*DATASET CONTENT*:
■ ■ ■ ■ ■ ■ ■
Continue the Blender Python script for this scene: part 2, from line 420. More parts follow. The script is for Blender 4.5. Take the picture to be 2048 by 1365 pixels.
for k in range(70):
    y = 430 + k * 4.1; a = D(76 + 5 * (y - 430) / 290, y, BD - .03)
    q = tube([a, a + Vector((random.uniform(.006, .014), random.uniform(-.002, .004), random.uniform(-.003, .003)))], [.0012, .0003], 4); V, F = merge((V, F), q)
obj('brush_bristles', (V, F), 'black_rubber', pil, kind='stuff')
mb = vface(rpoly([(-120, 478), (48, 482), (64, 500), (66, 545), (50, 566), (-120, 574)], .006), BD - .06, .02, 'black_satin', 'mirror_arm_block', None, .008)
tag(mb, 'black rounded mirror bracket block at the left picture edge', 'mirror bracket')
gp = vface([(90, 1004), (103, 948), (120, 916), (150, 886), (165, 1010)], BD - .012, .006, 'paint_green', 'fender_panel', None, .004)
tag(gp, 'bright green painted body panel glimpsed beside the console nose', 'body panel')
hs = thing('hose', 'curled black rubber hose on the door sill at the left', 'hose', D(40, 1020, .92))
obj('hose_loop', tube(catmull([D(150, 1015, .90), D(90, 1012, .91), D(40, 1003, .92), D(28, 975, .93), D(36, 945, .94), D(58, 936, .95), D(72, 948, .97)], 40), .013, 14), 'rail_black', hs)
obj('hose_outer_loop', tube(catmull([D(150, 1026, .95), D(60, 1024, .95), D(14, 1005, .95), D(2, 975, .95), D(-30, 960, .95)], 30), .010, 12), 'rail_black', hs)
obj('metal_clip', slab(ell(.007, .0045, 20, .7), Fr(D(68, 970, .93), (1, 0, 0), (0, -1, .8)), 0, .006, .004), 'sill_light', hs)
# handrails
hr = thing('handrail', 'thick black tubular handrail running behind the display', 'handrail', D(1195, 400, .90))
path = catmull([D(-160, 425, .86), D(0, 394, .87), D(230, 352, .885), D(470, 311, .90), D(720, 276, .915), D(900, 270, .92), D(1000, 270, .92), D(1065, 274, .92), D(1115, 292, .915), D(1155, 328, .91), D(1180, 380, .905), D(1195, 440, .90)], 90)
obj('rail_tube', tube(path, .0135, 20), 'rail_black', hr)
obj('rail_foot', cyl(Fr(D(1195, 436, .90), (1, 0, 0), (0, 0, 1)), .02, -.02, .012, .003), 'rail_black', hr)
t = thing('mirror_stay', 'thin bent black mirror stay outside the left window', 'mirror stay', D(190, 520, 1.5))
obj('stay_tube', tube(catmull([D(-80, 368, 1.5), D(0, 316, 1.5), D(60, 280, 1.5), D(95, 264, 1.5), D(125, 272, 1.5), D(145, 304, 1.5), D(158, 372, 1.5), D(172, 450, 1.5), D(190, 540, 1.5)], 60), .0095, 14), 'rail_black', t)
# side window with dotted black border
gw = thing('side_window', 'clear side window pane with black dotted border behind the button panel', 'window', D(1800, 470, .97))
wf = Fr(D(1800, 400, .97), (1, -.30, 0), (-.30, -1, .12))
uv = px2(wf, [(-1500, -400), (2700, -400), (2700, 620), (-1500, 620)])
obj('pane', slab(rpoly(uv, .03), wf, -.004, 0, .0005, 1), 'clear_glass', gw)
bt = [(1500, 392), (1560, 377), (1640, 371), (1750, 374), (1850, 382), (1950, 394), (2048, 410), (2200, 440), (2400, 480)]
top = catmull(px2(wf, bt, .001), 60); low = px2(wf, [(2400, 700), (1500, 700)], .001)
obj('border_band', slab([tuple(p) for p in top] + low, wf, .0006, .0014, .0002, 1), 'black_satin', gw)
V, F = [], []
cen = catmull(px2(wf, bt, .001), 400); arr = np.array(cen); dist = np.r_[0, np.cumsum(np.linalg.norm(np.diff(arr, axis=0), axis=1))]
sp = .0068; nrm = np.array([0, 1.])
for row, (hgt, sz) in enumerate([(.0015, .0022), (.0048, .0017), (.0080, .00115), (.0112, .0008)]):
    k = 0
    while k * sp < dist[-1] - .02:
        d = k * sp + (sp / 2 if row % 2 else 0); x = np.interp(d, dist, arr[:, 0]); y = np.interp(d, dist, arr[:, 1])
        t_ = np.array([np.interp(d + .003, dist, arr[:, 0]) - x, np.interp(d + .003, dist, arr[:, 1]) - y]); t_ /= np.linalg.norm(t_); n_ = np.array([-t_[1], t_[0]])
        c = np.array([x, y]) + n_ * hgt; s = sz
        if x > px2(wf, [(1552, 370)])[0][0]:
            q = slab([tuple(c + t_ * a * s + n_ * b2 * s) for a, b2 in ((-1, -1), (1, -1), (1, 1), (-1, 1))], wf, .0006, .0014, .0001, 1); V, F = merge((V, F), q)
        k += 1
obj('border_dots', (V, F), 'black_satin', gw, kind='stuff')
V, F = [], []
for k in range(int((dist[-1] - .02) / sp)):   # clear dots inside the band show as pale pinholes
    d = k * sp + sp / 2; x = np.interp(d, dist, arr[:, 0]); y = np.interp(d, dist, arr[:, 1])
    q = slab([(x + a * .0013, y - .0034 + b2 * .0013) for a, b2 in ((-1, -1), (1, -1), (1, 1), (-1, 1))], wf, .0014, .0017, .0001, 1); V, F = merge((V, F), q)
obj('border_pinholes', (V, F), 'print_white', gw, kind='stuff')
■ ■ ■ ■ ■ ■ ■
*GIVEN TASK*: Reproduce the material precisely, including every line.

*FINISHED EXERCISE*:
Continue the Blender Python script for this scene: part 2, from line 420. More parts follow. The script is for Blender 4.5. Take the picture to be 2048 by 1365 pixels.
for k in range(70):
    y = 430 + k * 4.1; a = D(76 + 5 * (y - 430) / 290, y, BD - .03)
    q = tube([a, a + Vector((random.uniform(.006, .014), random.uniform(-.002, .004), random.uniform(-.003, .003)))], [.0012, .0003], 4); V, F = merge((V, F), q)
obj('brush_bristles', (V, F), 'black_rubber', pil, kind='stuff')
mb = vface(rpoly([(-120, 478), (48, 482), (64, 500), (66, 545), (50, 566), (-120, 574)], .006), BD - .06, .02, 'black_satin', 'mirror_arm_block', None, .008)
tag(mb, 'black rounded mirror bracket block at the left picture edge', 'mirror bracket')
gp = vface([(90, 1004), (103, 948), (120, 916), (150, 886), (165, 1010)], BD - .012, .006, 'paint_green', 'fender_panel', None, .004)
tag(gp, 'bright green painted body panel glimpsed beside the console nose', 'body panel')
hs = thing('hose', 'curled black rubber hose on the door sill at the left', 'hose', D(40, 1020, .92))
obj('hose_loop', tube(catmull([D(150, 1015, .90), D(90, 1012, .91), D(40, 1003, .92), D(28, 975, .93), D(36, 945, .94), D(58, 936, .95), D(72, 948, .97)], 40), .013, 14), 'rail_black', hs)
obj('hose_outer_loop', tube(catmull([D(150, 1026, .95), D(60, 1024, .95), D(14, 1005, .95), D(2, 975, .95), D(-30, 960, .95)], 30), .010, 12), 'rail_black', hs)
obj('metal_clip', slab(ell(.007, .0045, 20, .7), Fr(D(68, 970, .93), (1, 0, 0), (0, -1, .8)), 0, .006, .004), 'sill_light', hs)
# handrails
hr = thing('handrail', 'thick black tubular handrail running behind the display', 'handrail', D(1195, 400, .90))
path = catmull([D(-160, 425, .86), D(0, 394, .87), D(230, 352, .885), D(470, 311, .90), D(720, 276, .915), D(900, 270, .92), D(1000, 270, .92), D(1065, 274, .92), D(1115, 292, .915), D(1155, 328, .91), D(1180, 380, .905), D(1195, 440, .90)], 90)
obj('rail_tube', tube(path, .0135, 20), 'rail_black', hr)
obj('rail_foot', cyl(Fr(D(1195, 436, .90), (1, 0, 0), (0, 0, 1)), .02, -.02, .012, .003), 'rail_black', hr)
t = thing('mirror_stay', 'thin bent black mirror stay outside the left window', 'mirror stay', D(190, 520, 1.5))
obj('stay_tube', tube(catmull([D(-80, 368, 1.5), D(0, 316, 1.5), D(60, 280, 1.5), D(95, 264, 1.5), D(125, 272, 1.5), D(145, 304, 1.5), D(158, 372, 1.5), D(172, 450, 1.5), D(190, 540, 1.5)], 60), .0095, 14), 'rail_black', t)
# side window with dotted black border
gw = thing('side_window', 'clear side window pane with black dotted border behind the button panel', 'window', D(1800, 470, .97))
wf = Fr(D(1800, 400, .97), (1, -.30, 0), (-.30, -1, .12))
uv = px2(wf, [(-1500, -400), (2700, -400), (2700, 620), (-1500, 620)])
obj('pane', slab(rpoly(uv, .03), wf, -.004, 0, .0005, 1), 'clear_glass', gw)
bt = [(1500, 392), (1560, 377), (1640, 371), (1750, 374), (1850, 382), (1950, 394), (2048, 410), (2200, 440), (2400, 480)]
top = catmull(px2(wf, bt, .001), 60); low = px2(wf, [(2400, 700), (1500, 700)], .001)
obj('border_band', slab([tuple(p) for p in top] + low, wf, .0006, .0014, .0002, 1), 'black_satin', gw)
V, F = [], []
cen = catmull(px2(wf, bt, .001), 400); arr = np.array(cen); dist = np.r_[0, np.cumsum(np.linalg.norm(np.diff(arr, axis=0), axis=1))]
sp = .0068; nrm = np.array([0, 1.])
for row, (hgt, sz) in enumerate([(.0015, .0022), (.0048, .0017), (.0080, .00115), (.0112, .0008)]):
    k = 0
    while k * sp < dist[-1] - .02:
        d = k * sp + (sp / 2 if row % 2 else 0); x = np.interp(d, dist, arr[:, 0]); y = np.interp(d, dist, arr[:, 1])
        t_ = np.array([np.interp(d + .003, dist, arr[:, 0]) - x, np.interp(d + .003, dist, arr[:, 1]) - y]); t_ /= np.linalg.norm(t_); n_ = np.array([-t_[1], t_[0]])
        c = np.array([x, y]) + n_ * hgt; s = sz
        if x > px2(wf, [(1552, 370)])[0][0]:
            q = slab([tuple(c + t_ * a * s + n_ * b2 * s) for a, b2 in ((-1, -1), (1, -1), (1, 1), (-1, 1))], wf, .0006, .0014, .0001, 1); V, F = merge((V, F), q)
        k += 1
obj('border_dots', (V, F), 'black_satin', gw, kind='stuff')
V, F = [], []
for k in range(int((dist[-1] - .02) / sp)):   # clear dots inside the band show as pale pinholes
    d = k * sp + sp / 2; x = np.interp(d, dist, arr[:, 0]); y = np.interp(d, dist, arr[:, 1])
    q = slab([(x + a * .0013, y - .0034 + b2 * .0013) for a, b2 in ((-1, -1), (1, -1), (1, 1), (-1, 1))], wf, .0014, .0017, .0001, 1); V, F = merge((V, F), q)
obj('border_pinholes', (V, F), 'print_white', gw, kind='stuff')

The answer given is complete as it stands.